IN NO EVENT WILL KINEMA BE LIABLE TO YOU FOR ANY EXEMPLARY, SPECIAL, INCIDENTAL, INDIRECT, CONSEQUENTIAL, COMPENSATORY, PUNITIVE OR OTHER SIMILAR DAMAGES WHETHER IN CONTRACT, TORT (INCLUDING NEGLIGENCE), STRICT LIABILITY OR ANY OTHER THEORY OF LIABILITY, INCLUDING, WITHOUT LIMITATION, LOSS OF ACTUAL OR ANTICIPATED REVENUES OR PROFITS, LOSS OF BUSINESS, CUSTOMERS, OR GOODWILL, INTERRUPTED EXHIBITION OR EVENT, REIMBURSEMENT FOR EXPENDITURES OR INVESTMENTS MADE OR COMMITMENTS ENTERED INTO, ADVERTISING COSTS OR OVERHEAD OR ANY OTHER COST INCURRED BASED UPON THIS AGREEMENT FOR ANY CAUSE WHATSOEVER. IN NO EVENT SHALL KINEMA’S AGGREGATE LIABILITY ARISING OUT OF OR IN ANY WAY RELATED TO THIS AGREEMENT EXCEED THE FEES PAID BY YOU IN THE THREE (3) MONTH PERIOD PRIOR TO CLAIM, WITHOUT REGARD TO WHETHER SUCH CLAIM IS BASED IN CONTRACT, TORT (INCLUDING NEGLIGENCE), PRODUCT LIABILITY OR OTHERWISE. WITHOUT LIMITATION OF THE FOREGOING, YOU SPECIFICALLY ACKNOWLEDGE THAT THE EXHIBITION OF THE PROGRAMS AND THE REVENUES WHICH MAY BE DERIVED THEREFROM ARE SPECULATIVE AND THAT KINEMA HAS NOT MADE ANY REPRESENTATION OR WARRANTY AS TO ANY AMOUNTS WHICH MAY BE REALIZED FROM EVENTS.

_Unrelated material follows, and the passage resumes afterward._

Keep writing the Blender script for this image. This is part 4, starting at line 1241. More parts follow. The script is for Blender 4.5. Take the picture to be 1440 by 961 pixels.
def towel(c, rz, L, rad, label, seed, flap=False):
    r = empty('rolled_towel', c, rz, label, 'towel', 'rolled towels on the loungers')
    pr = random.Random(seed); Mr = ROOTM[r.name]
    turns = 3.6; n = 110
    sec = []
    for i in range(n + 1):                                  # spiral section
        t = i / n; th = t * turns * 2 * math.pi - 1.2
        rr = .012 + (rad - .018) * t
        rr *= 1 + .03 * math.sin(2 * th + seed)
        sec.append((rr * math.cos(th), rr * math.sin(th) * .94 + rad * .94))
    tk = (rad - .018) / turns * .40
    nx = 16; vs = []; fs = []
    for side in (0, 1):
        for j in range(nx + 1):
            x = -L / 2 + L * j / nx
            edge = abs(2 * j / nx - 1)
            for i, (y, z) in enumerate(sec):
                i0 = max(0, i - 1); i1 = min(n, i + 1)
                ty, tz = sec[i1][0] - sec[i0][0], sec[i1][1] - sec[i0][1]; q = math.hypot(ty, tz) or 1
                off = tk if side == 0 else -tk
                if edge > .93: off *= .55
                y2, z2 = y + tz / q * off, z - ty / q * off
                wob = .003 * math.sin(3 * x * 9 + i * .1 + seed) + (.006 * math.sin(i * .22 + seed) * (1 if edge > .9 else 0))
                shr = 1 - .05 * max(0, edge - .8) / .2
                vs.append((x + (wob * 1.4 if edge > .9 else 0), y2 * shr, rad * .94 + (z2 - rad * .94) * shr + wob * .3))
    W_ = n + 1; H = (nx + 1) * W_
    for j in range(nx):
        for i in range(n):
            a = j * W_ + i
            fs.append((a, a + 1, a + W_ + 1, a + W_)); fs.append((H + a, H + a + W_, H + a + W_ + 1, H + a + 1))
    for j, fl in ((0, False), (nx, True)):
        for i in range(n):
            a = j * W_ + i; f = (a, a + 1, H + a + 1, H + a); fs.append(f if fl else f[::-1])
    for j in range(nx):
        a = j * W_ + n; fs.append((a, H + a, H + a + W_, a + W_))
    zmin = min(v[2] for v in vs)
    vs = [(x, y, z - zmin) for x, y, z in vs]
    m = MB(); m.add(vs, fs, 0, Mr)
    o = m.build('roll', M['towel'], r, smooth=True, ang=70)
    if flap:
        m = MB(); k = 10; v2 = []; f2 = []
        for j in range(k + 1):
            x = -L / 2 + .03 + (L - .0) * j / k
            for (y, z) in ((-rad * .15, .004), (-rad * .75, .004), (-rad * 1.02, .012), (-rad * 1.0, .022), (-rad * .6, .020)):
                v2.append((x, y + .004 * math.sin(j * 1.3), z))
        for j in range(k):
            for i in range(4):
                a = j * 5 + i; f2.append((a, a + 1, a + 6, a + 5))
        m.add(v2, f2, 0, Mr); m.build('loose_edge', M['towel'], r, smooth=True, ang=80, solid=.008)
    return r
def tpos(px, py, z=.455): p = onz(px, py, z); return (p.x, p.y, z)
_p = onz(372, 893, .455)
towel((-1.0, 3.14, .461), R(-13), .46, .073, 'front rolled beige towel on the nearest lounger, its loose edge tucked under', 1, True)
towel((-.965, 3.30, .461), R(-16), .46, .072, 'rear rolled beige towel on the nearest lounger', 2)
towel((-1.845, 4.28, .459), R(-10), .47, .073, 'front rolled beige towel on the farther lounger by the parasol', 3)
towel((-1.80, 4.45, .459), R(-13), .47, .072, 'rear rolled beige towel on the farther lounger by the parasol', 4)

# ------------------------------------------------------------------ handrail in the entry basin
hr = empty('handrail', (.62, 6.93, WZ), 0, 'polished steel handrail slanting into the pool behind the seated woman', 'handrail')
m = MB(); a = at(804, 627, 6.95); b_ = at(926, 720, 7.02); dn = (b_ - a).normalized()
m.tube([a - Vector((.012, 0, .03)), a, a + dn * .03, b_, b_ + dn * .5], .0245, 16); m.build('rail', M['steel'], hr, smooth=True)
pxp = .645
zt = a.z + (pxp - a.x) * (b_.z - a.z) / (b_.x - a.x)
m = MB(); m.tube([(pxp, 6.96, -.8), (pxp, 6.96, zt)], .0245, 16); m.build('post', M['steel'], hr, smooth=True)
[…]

  1. Confidentiality. Each Party shall treat as confidential and no party shall disclose (other than to their respective employees, directors, and officers, on a need-to-know basis) any information with respect to the terms and provisions of this Agreement or other information which the disclosing party has notified the other is confidential or is reasonably understood as being of a confidential or proprietary nature (“Confidential Information”) except (a) to the extent necessary to comply with the law or order of a court of competent jurisdiction, in which event the party making such disclosure shall notify the other party promptly and seek confidential treatment of such information; (b) to their parent and affiliated companies, banks, financiers and investors, auditors, investment bankers, attorneys and similar professionals on a need-to-know basis; and (c) in order to perform this Agreement and/or to enforce its rights pursuant to this Agreement. You agree that “Confidential Information” includes all information concerning the Platform, customer lists, marketing strategies, planning or business development and you shall not, at any time, make any use of such Confidential Information except in connection with this Agreement or as Kinema may expressly agree in writing.

  1. Miscellaneous. This Agreement and any conflicts or disputes arising hereunder or related hereto shall be governed by New York state law, applicable to contracts entered into and to be wholly performed therein without giving effect to any conflict of law principles. Each party hereby consents to the exclusive jurisdiction of the state and federal courts located in New York County, State of New York with respect to any such claim. Kinema may freely assign or otherwise transfer any of its rights and delegate any of its obligations under this Agreement. You may not enter into any assignment of your rights and obligations hereunder, without Kinema’s prior written approval. This Agreement constitutes the entire agreement between the parties with respect to the subject matter hereof and supersedes any prior oral or written agreements. To the extent permitted by applicable law, the rights and remedies of the parties provided under this Agreement are cumulative and in addition to any other rights and remedies of the parties at law or equity. Nothing contained in this Agreement will be construed as creating any agency, partnership, joint venture, or other form of joint enterprise, employment, or fiduciary relationship between the parties, and neither party shall have authority to contract for or bind the other party in any manner whatsoever. Captions in this Agreement are included for convenience only and will not affect the interpretation of any provision. If any provision of this Agreement is determined by a court of competent jurisdiction to be unenforceable, such determination shall not affect any other provision hereof, and the unenforceable provision shall be replaced by an enforceable provision that most closely meets the intent of the parties. This Agreement is for the sole benefit of the parties hereto and their authorized successors and permitted assigns. Nothing herein, express or implied, is intended to or shall confer upon any person or entity, other than the parties hereto and their authorized successors and permitted assigns, any legal or equitable right, benefit or remedy of any nature whatsoever under or by reason of this Agreement.